L’article 8 de la CEDH sur le droit au respect de la vie privée et familiale a donné lieu à une jurisprudence foisonnante de la Cour européenne qui n’a eu de cesse de rappeler que la composante essentielle de la vie familiale est « le droit de vivre ensemble de sorte que des relations familiales puissent se développer normalement » et que les membres d’une famille puissent être ensemble. La Cour rappelle que la « vie familiale » peut se prolonger au-delà de l’âge de la majorité lorsqu’il existe des « éléments supplémentaires de dépendance » permettant l’existence d’une « vie familiale » entre des parents et leurs enfants adultes.
La première espèce, Kumari c/ Pays-Bas (requête n° 44051/20), porte sur le refus opposé à la requérante d’obtenir un visa provisoire de résidence fondé sur le regroupement familial avec son fils adulte qui réside depuis de nombreuses années aux Pays-Bas et a la nationalité néerlandaise. La requérante allègue que leur relation tombe sous le coup de la protection de l’article 8 de la Convention du fait qu’elle a démontré l’existence « d’éléments supplémentaires de dépendance, autres que les liens affectifs normaux » et que ne pas l’autoriser à résider avec son fils et sa famille aux Pays-Bas est contraire à son droit au respect de la vie familiale. L’examen au cas par cas de la relation entre la mère, Madame Kumari, vivant en Inde et son fils majeur résidant aux Pays-Bas n’a pas permis de conclure à l’existence d’une relation de dépendance entre eux. Le fils n’a pas démontré en quoi sa vie aux Pays-Bas, alors qu’il y mène une vie normale avec son épouse et ses fils, loin de sa mère, l’empêchait d’exercer une vie familiale normale. La mère n’a pas davantage démontré qu’elle avait besoin de manière constante des soins et de l’assistance de son fils. Le lien de dépendance allégué relevait davantage de problèmes de santé liés à son âge, son fils pouvant par ailleurs lui fournir une aide financière depuis l’étranger. La Cour en conclut que la relation existant entre Madame Kumari et son fils ne s’analyse pas en une « vie familiale » au sens de l’article 8 et déclare à la majorité la requête irrecevable.

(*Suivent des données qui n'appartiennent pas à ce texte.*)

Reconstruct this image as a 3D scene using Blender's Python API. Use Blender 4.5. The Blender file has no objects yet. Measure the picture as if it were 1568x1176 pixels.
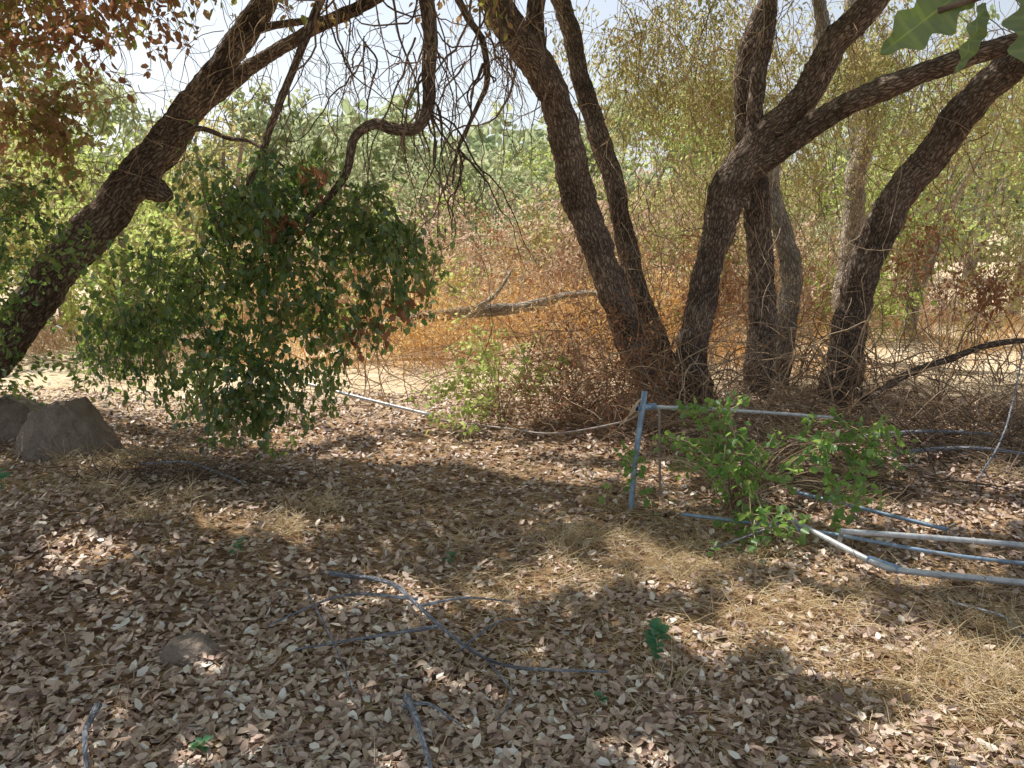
import bpy, math, numpy as np
from mathutils import Vector
rng=np.random.default_rng(7)
D2R=math.radians
scene=bpy.context.scene
COL=scene.collection

# ------------------------------------------------------------------ sun direction
EL=D2R(58); AZ=D2R(-48)
SUN=np.array([math.cos(EL)*math.sin(AZ), math.cos(EL)*math.cos(AZ), math.sin(EL)])

def H(x,y):
    x=np.asarray(x,float);y=np.asarray(y,float)
    h=.035*np.sin(.9*x+.5)*np.cos(.7*y+1)+.018*np.sin(2.3*x+1.7*y)+.010*np.sin(5.1*x-3.3*y+1)+.006*np.sin(9*x+7*y)
    h=h+.16*np.exp(-((x+2.2)**2/1.1+(y-3.7)**2/.9))
    h=h-.05*np.exp(-((x-.3)**2/1.0+(y-4.2)**2/1.6))
    return h

# ------------------------------------------------------------------ mesh helpers
def norm(v): return v/np.maximum(np.linalg.norm(v,axis=-1,keepdims=True),1e-9)

def make_mesh(name, verts, faces, mat=None, rnd=None, smooth=False, parent=None, vattr=None):
    me=bpy.data.meshes.new(name)
    verts=np.asarray(verts,np.float32); faces=np.asarray(faces,np.int32)
    M,k=faces.shape
    me.vertices.add(len(verts)); me.vertices.foreach_set('co',verts.ravel())
    me.loops.add(M*k); me.loops.foreach_set('vertex_index',faces.ravel())
    me.polygons.add(M); me.polygons.foreach_set('loop_start',np.arange(0,M*k,k,dtype=np.int32))
    try: me.polygons.foreach_set('loop_total',np.full(M,k,np.int32))
    except Exception: pass
    if smooth: me.polygons.foreach_set('use_smooth',np.ones(M,bool))
    me.update(calc_edges=True)
    if rnd is not None:
        a=me.attributes.new('rnd','FLOAT','FACE'); a.data.foreach_set('value',np.asarray(rnd,np.float32))
    if vattr is not None:
        a=me.attributes.new('barkco','FLOAT_VECTOR','POINT'); a.data.foreach_set('vector',np.asarray(vattr,np.float32).ravel())
    ob=bpy.data.objects.new(name,me); COL.objects.link(ob)
    if mat: me.materials.append(mat)
    if parent: ob.parent=parent
    return ob

def empty(name):
    e=bpy.data.objects.new(name,None); COL.objects.link(e); return e

def leaf_arrays(pos,d,n,size,wr=.55,fold=.18,droop=.12):
    N=len(pos); d=norm(d); s=norm(np.cross(n,d)); n=norm(np.cross(d,s))
    size=np.asarray(size)[:,None]
    fold=np.broadcast_to(fold,(N,))[:,None];droop=np.broadcast_to(droop,(N,))[:,None]
    T=[(0,0,0),(.3,-.5,1),(.72,-.38,1),(1,0,0),(.72,.38,1),(.3,.5,1)]
    V=np.zeros((N,6,3))
    for i,(a,b,c) in enumerate(T):
        z=c*fold*wr - droop*a*a
        V[:,i]=pos+size*(d*a+s*b*wr+n*z)
    base=np.arange(N)[:,None]*6
    F=np.stack([base+np.array([0,1,2,3]),base+np.array([0,3,4,5])],1).reshape(-1,4)
    return V.reshape(-1,3),F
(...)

La deuxième espèce, Martinez Alvarado c. Pays-Bas (requête n° 4470/21), porte sur le refus des autorités nationales d’accorder au requérant, un homme souffrant d’un handicap mental, totalement dépendant des autres pour ses soins quotidiens, un permis de résidence sur la base du regroupement familial avec ses quatre sœurs adultes, toutes résidentes depuis de nombreuses années aux Pays-Bas et /ou citoyennes néerlandaises. Le gouvernement néerlandais ne conteste pas le handicap mental du requérant qui fonctionne comme un enfant d’âge mental de 8 ans ni sa dépendance sur les autres pour ses soins quotidiens et son Cependant le gouvernement considère que le requérant n’était pas particulièrement dépendant de ses sœurs pour ses soins et l’assistance dont il avait besoin et que des options alternatives étaient disponibles telle un frère au Pérou, des institutions de soins au Pérou accessibles au requérant. Au contraire, le requérant allègue que l’article 8 est applicable en ce que la relation entre le requérant et ses sœurs, sur qui il se repose depuis des années pour recevoir des soins et une assistance constitue une « vie familiale ». La Cour analyse la relation existante entre M. Martinez Alvarado et ses sœurs et en conclut qu’elle est constitutive d’une « vie familiale ». M. Martinez Alvarado souffre d’un handicap grave, son développement mental étant semblable à un enfant de 8 ans du fait de la déficience intellectuelle dont il est atteint. Son état le place en situation d’incapacité telle qu’il n’a d’autre choix que de compter sur les soins et l’assistance de ses quatre sœurs qui résident toutes aux Pays-Bas, dans sa vie quotidienne depuis le décès de ses parents en 2015. La Cour note que l’existence de solutions de remplacement viables pour les personnes atteintes de handicaps mentaux au Pérou, qui sont généralement prises en charge par des proches, n’a pas été établie. La Cour en conclut que dans le cas de Monsieur Martinez Alvarado, l’existence « d’éléments supplémentaires de dépendance, autres que des liens affectifs normaux » a été démontrée et déclare la requête recevable. La Cour souligne ensuite que l’appréciation de l’article 8 par les autorités nationales n’a pas été faite dans le respect des principes énoncés par la Convention et la jurisprudence de la Cour. Elle conclut à la violation de l’article 8.